LICENZIAMENTI DISCIPLINARI TARDIVI: NON SI APPLICA LA REINTEGRAZIONE

Corte di Cassazione, Sezioni Unite, sentenza n. 30985 del 27 dicembre 2017

27-04-2018

La Suprema Corte, con la sentenza n. 30985/2017, statuisce che il licenziamento tardivo di un lavoratore per motivi soggettivi comporta la sola applicazione della tutela risarcitoria prevista nell’art. 18, comma 5, legge n. 300/1970, con condanna al pagamento di un indennizzo tra le 12 e le 24 mensilità di retribuzione globale di fatto e la risoluzione del rapporto di lavoro.

Con tale pronuncia, le Sezioni Unite della Corte di Cassazione risolvono il contrasto giurisprudenziale sul regime sanzionatorio da comminare, in caso di tardività della contestazione disciplinare, ai rapporti regolati ancora dall’art. 18 dello Statuto dei lavoratori, ossia quelli iniziati prima dell’entrata in vigore del Jobs Act.

La vicenda traeva origine da un ricorso presentato da un lavoratore a seguito di un licenziamento disciplinare contestato a oltre due anni di distanza dallo svolgimento dei fatti.

Il Tribunale impartiva la sanzione indennitaria, prevista dall’art. 18 legge n. 300/1970, in quanto riteneva la contestazione tardiva una semplice violazione procedurale.
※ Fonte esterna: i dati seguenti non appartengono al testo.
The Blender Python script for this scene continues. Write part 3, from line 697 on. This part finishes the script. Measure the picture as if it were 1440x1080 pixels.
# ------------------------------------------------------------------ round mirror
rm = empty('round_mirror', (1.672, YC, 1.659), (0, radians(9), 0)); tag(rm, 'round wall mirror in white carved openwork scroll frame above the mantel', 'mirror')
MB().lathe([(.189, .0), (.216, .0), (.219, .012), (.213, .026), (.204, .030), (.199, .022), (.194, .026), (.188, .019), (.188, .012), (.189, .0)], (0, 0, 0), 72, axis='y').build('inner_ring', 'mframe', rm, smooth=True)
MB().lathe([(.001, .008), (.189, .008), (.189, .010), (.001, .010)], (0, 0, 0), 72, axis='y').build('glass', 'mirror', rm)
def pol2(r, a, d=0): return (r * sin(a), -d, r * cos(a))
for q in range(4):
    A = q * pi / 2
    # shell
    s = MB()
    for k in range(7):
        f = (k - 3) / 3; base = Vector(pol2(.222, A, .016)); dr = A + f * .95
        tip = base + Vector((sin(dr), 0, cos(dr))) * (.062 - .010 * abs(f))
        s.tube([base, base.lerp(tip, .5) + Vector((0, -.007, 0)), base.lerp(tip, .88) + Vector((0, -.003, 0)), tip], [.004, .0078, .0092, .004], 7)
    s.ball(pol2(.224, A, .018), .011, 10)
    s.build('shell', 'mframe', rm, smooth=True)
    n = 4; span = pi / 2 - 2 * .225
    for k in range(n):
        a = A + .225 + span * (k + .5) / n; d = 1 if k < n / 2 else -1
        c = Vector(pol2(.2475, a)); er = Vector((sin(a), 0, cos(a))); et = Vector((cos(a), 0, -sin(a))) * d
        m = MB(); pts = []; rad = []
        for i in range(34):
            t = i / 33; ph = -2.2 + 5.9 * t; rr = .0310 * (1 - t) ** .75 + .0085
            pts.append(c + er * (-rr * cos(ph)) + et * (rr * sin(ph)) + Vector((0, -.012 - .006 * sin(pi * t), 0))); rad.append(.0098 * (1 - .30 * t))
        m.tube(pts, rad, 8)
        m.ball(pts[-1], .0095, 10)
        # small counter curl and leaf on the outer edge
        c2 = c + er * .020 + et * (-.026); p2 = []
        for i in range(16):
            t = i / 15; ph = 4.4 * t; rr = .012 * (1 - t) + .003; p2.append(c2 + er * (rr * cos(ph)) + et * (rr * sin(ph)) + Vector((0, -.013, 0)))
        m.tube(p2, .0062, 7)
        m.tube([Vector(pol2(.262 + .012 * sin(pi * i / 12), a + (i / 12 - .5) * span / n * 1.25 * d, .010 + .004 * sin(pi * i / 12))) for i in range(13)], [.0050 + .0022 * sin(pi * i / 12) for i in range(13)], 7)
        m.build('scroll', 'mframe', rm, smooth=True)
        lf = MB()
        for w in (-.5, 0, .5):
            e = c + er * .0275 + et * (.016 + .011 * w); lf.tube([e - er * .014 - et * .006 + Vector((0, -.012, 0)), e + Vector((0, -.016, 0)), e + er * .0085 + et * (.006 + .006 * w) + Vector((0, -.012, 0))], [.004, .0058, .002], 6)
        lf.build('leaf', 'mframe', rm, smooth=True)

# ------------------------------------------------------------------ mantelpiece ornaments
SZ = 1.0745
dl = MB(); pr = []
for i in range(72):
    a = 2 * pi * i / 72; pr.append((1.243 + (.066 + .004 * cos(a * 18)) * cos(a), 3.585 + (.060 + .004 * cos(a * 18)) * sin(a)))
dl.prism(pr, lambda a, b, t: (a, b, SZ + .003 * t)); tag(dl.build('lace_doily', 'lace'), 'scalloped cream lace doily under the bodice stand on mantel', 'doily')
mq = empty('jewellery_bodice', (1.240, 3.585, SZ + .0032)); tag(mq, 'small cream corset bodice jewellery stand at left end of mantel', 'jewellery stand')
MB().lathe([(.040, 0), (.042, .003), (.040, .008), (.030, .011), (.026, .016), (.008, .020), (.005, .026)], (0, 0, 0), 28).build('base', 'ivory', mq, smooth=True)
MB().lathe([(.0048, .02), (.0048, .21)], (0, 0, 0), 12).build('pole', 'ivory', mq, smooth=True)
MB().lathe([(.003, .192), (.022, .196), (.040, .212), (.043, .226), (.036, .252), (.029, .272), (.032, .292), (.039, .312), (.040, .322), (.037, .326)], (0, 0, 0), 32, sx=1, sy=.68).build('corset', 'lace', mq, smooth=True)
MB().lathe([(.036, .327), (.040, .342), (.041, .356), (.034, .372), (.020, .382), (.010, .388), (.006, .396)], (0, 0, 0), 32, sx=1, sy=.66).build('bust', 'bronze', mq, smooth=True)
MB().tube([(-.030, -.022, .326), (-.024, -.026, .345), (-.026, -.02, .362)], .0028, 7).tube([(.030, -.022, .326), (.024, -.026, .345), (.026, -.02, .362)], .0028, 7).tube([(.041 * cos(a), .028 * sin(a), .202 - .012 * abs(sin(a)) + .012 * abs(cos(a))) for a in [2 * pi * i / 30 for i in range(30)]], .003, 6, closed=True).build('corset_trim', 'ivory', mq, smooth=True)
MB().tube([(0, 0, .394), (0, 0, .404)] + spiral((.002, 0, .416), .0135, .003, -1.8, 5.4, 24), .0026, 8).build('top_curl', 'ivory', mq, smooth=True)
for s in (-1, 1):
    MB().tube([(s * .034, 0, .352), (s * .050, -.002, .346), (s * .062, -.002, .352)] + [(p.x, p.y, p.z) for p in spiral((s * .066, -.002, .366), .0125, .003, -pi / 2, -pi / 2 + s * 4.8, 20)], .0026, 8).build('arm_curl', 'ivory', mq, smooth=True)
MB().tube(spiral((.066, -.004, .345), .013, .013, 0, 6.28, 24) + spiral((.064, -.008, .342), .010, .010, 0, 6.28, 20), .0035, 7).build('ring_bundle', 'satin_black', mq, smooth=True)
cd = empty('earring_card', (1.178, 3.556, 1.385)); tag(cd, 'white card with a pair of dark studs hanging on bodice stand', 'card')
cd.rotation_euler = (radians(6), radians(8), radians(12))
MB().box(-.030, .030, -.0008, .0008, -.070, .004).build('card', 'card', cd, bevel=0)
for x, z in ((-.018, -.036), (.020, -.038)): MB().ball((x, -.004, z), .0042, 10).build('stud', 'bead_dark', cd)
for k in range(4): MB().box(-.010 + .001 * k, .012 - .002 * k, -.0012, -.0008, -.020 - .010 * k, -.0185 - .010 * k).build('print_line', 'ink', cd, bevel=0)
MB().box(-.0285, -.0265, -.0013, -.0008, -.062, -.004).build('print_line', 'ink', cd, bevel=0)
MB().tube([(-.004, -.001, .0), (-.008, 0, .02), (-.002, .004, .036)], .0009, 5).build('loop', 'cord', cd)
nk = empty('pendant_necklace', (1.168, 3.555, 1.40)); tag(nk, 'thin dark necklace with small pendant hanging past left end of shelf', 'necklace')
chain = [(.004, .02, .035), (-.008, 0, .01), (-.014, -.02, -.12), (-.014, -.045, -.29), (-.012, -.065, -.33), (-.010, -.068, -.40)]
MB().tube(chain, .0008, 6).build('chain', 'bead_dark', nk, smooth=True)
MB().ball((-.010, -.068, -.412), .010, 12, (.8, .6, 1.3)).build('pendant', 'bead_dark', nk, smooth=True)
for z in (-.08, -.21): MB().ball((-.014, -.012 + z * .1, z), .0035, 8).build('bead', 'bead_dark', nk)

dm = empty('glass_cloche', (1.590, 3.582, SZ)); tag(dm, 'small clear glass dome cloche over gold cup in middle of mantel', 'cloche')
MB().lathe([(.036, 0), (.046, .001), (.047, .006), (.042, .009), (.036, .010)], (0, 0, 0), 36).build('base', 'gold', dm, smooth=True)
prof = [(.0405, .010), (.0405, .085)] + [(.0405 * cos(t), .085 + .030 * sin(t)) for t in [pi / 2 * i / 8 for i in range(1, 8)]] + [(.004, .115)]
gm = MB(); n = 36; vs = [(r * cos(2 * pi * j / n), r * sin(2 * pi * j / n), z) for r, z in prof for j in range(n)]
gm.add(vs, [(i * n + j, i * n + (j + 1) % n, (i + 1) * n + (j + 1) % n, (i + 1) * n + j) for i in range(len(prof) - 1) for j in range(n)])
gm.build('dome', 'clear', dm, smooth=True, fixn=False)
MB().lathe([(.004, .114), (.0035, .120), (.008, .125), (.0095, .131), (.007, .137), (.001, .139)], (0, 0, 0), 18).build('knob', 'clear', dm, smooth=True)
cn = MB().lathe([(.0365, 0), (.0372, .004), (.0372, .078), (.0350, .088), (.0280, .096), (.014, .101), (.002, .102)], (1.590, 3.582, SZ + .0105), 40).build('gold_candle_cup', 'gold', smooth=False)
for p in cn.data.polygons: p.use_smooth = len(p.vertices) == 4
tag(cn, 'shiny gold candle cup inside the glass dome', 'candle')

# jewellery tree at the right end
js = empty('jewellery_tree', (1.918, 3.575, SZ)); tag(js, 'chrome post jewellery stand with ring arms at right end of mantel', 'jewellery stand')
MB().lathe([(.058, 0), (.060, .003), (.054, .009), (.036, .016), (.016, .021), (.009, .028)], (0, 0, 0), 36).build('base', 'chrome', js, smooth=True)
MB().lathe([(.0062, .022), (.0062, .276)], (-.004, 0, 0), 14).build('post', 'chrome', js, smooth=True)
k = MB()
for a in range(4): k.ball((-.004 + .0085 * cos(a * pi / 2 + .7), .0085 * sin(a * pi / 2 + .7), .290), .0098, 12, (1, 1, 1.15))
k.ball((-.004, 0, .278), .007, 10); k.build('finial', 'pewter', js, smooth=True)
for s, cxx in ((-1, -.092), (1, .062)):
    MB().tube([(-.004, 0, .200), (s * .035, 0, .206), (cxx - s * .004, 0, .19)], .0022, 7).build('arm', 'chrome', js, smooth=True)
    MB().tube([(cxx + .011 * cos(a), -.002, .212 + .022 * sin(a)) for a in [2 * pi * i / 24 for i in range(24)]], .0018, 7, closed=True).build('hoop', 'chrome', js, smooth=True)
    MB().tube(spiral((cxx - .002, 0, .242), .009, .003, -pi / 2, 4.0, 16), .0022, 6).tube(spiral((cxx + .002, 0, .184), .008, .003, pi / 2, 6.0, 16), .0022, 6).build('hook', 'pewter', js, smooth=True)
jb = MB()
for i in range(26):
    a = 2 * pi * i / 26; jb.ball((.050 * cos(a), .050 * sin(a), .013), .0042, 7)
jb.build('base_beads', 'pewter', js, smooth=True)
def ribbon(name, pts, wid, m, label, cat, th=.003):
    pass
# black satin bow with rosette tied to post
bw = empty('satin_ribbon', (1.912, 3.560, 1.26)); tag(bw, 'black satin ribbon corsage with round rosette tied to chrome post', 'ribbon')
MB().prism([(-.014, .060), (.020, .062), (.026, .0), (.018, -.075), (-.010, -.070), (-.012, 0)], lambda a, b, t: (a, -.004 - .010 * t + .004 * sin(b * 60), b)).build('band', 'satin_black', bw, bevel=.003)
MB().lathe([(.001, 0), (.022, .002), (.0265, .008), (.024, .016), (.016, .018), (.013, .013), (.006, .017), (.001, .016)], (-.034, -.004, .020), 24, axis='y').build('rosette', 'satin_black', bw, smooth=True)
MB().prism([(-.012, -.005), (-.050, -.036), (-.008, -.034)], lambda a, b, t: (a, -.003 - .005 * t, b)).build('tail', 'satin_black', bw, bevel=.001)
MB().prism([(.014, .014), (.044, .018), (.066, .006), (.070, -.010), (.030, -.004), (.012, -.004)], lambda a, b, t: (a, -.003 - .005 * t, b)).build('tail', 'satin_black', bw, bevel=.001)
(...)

Seguendo il primo degli indirizzi giurisprudenziali, infatti, il giudice di primo grado negava carattere sostanziale al vizio della tardiva contestazione.

La Corte d’Appello investita della questione disponeva, invece, la condanna alla reintegrazione sul posto di lavoro, giacché, aderendo al secondo degli orientamenti giurisprudenziali, precisava che uno degli elementi essenziali del licenziamento era costituito dall’immediatezza della contestazione stessa.

Le Sezioni Unite della Corte di Cassazione, conformandosi al primo dei due orientamenti sopra citati, evidenziano che la tardività della contestazione non è una violazione procedurale e non incide sull’eventuale sussistenza dell’inadempimento, posto che essa non è elencata tra i vizi che comportano la sanzione della reintegrazione sul posto di lavoro.

La tardività della contestazione rappresenta, piuttosto, una violazione dei principi di buona fede e correttezza a cui deve ispirarsi anche il datore di lavoro che, quindi, deve contestare immediatamente i fatti o gli impedimenti. Invero, una contestazione tempestiva è indispensabile per garantire al lavoratore una difesa effettiva. Per tali motivi, la Suprema Corte statuisce che è applicabile la sola tutela indennitaria piena prevista all’art. 18, comma 5, legge n. 300/1970.